Dataset section
* BEGIN *

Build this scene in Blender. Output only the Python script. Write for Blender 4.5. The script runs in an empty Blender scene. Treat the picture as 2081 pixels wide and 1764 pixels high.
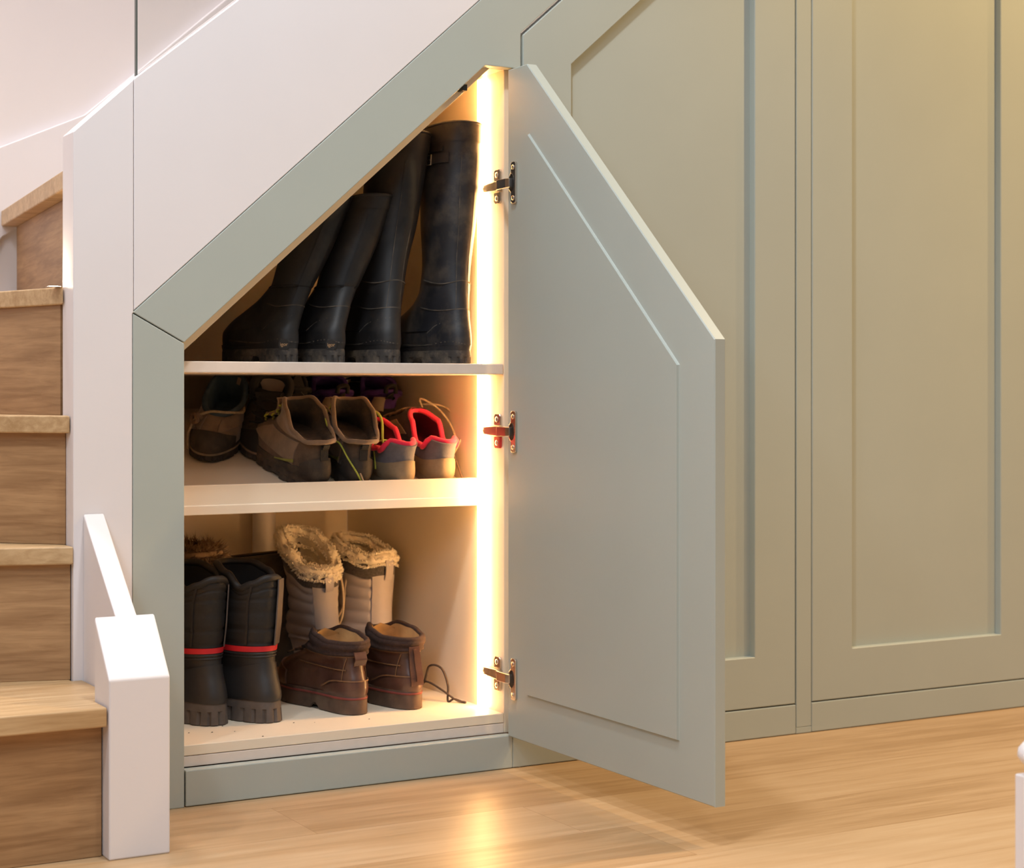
import bpy, bmesh, math, random
import numpy as np
from mathutils import Vector, Matrix, Euler
random.seed(7)
PI = math.pi
scene = bpy.context.scene
COL = scene.collection

# ------------------------------------------------------------------ materials
def _new(name):
    m = bpy.data.materials.new(name); m.use_nodes = True
    nt = m.node_tree
    return m, nt, nt.nodes, nt.links, nt.nodes['Principled BSDF']

def ramp(N, stops):
    r = N.new('ShaderNodeValToRGB')
    el = r.color_ramp.elements
    el[0].position, el[0].color = stops[0][0], (*stops[0][1], 1)
    el[1].position, el[1].color = stops[-1][0], (*stops[-1][1], 1)
    for p, c in stops[1:-1]:
        e = el.new(p); e.color = (*c, 1)
    return r

def mat(name, col, rough=.6, var=.12, scale=30, bump=.0, bscale=200, metal=0., dirt=None, dscale=14, damt=.5, sheen=0., spec=.5):
    """plain material: slight colour mottling, optional dirt patches and fine bump"""
    m, nt, N, L, b = _new(name)
    b.inputs['Roughness'].default_value = rough
    b.inputs['Metallic'].default_value = metal
    b.inputs['Specular IOR Level'].default_value = spec
    if sheen: b.inputs['Sheen Weight'].default_value = sheen
    tc = N.new('ShaderNodeTexCoord')
    nz = N.new('ShaderNodeTexNoise'); nz.inputs['Scale'].default_value = scale; nz.inputs['Detail'].default_value = 5
    L.new(tc.outputs['Object'], nz.inputs['Vector'])
    lo = [max(0, c*(1-var)) for c in col]; hi = [min(1, c*(1+var)) for c in col]
    r = ramp(N, [(.3, lo), (.7, hi)])
    L.new(nz.outputs['Fac'], r.inputs['Fac'])
    out = r.outputs['Color']
    if dirt:
        n2 = N.new('ShaderNodeTexNoise'); n2.inputs['Scale'].default_value = dscale; n2.inputs['Detail'].default_value = 8; n2.inputs['Roughness'].default_value = .65
        L.new(tc.outputs['Object'], n2.inputs['Vector'])
        r2 = ramp(N, [(.46, (0, 0, 0)), (.72, (damt,)*3)])
        L.new(n2.outputs['Fac'], r2.inputs['Fac'])
        mx = N.new('ShaderNodeMixRGB'); mx.inputs['Color2'].default_value = (*dirt, 1)
        L.new(r2.outputs['Color'], mx.inputs['Fac']); L.new(out, mx.inputs['Color1'])
        out = mx.outputs['Color']
    L.new(out, b.inputs['Base Color'])
    if bump:
        n3 = N.new('ShaderNodeTexNoise'); n3.inputs['Scale'].default_value = bscale; n3.inputs['Detail'].default_value = 3
        L.new(tc.outputs['Object'], n3.inputs['Vector'])
        bp = N.new('ShaderNodeBump'); bp.inputs['Strength'].default_value = bump; bp.inputs['Distance'].default_value = .002
        L.new(n3.outputs['Fac'], bp.inputs['Height']); L.new(bp.outputs['Normal'], b.inputs['Normal'])
    return m

def emis(name, col, s):
    m, nt, N, L, b = _new(name)
    b.inputs['Base Color'].default_value = (*col, 1)
    b.inputs['Emission Color'].default_value = (*col, 1)
    b.inputs['Emission Strength'].default_value = s
    return m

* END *

The task
Give all the lines above again, character for character, without pictures.

Correct answer
Build this scene in Blender. Output only the Python script. Write for Blender 4.5. The script runs in an empty Blender scene. Treat the picture as 2081 pixels wide and 1764 pixels high.
import bpy, bmesh, math, random
import numpy as np
from mathutils import Vector, Matrix, Euler
random.seed(7)
PI = math.pi
scene = bpy.context.scene
COL = scene.collection

# ------------------------------------------------------------------ materials
def _new(name):
    m = bpy.data.materials.new(name); m.use_nodes = True
    nt = m.node_tree
    return m, nt, nt.nodes, nt.links, nt.nodes['Principled BSDF']

def ramp(N, stops):
    r = N.new('ShaderNodeValToRGB')
    el = r.color_ramp.elements
    el[0].position, el[0].color = stops[0][0], (*stops[0][1], 1)
    el[1].position, el[1].color = stops[-1][0], (*stops[-1][1], 1)
    for p, c in stops[1:-1]:
        e = el.new(p); e.color = (*c, 1)
    return r

def mat(name, col, rough=.6, var=.12, scale=30, bump=.0, bscale=200, metal=0., dirt=None, dscale=14, damt=.5, sheen=0., spec=.5):
    """plain material: slight colour mottling, optional dirt patches and fine bump"""
    m, nt, N, L, b = _new(name)
    b.inputs['Roughness'].default_value = rough
    b.inputs['Metallic'].default_value = metal
    b.inputs['Specular IOR Level'].default_value = spec
    if sheen: b.inputs['Sheen Weight'].default_value = sheen
    tc = N.new('ShaderNodeTexCoord')
    nz = N.new('ShaderNodeTexNoise'); nz.inputs['Scale'].default_value = scale; nz.inputs['Detail'].default_value = 5
    L.new(tc.outputs['Object'], nz.inputs['Vector'])
    lo = [max(0, c*(1-var)) for c in col]; hi = [min(1, c*(1+var)) for c in col]
    r = ramp(N, [(.3, lo), (.7, hi)])
    L.new(nz.outputs['Fac'], r.inputs['Fac'])
    out = r.outputs['Color']
    if dirt:
        n2 = N.new('ShaderNodeTexNoise'); n2.inputs['Scale'].default_value = dscale; n2.inputs['Detail'].default_value = 8; n2.inputs['Roughness'].default_value = .65
        L.new(tc.outputs['Object'], n2.inputs['Vector'])
        r2 = ramp(N, [(.46, (0, 0, 0)), (.72, (damt,)*3)])
        L.new(n2.outputs['Fac'], r2.inputs['Fac'])
        mx = N.new('ShaderNodeMixRGB'); mx.inputs['Color2'].default_value = (*dirt, 1)
        L.new(r2.outputs['Color'], mx.inputs['Fac']); L.new(out, mx.inputs['Color1'])
        out = mx.outputs['Color']
    L.new(out, b.inputs['Base Color'])
    if bump:
        n3 = N.new('ShaderNodeTexNoise'); n3.inputs['Scale'].default_value = bscale; n3.inputs['Detail'].default_value = 3
        L.new(tc.outputs['Object'], n3.inputs['Vector'])
        bp = N.new('ShaderNodeBump'); bp.inputs['Strength'].default_value = bump; bp.inputs['Distance'].default_value = .002
        L.new(n3.outputs['Fac'], bp.inputs['Height']); L.new(bp.outputs['Normal'], b.inputs['Normal'])
    return m

def emis(name, col, s):
    m, nt, N, L, b = _new(name)
    b.inputs['Base Color'].default_value = (*col, 1)
    b.inputs['Emission Color'].default_value = (*col, 1)
    b.inputs['Emission Strength'].default_value = s
    return m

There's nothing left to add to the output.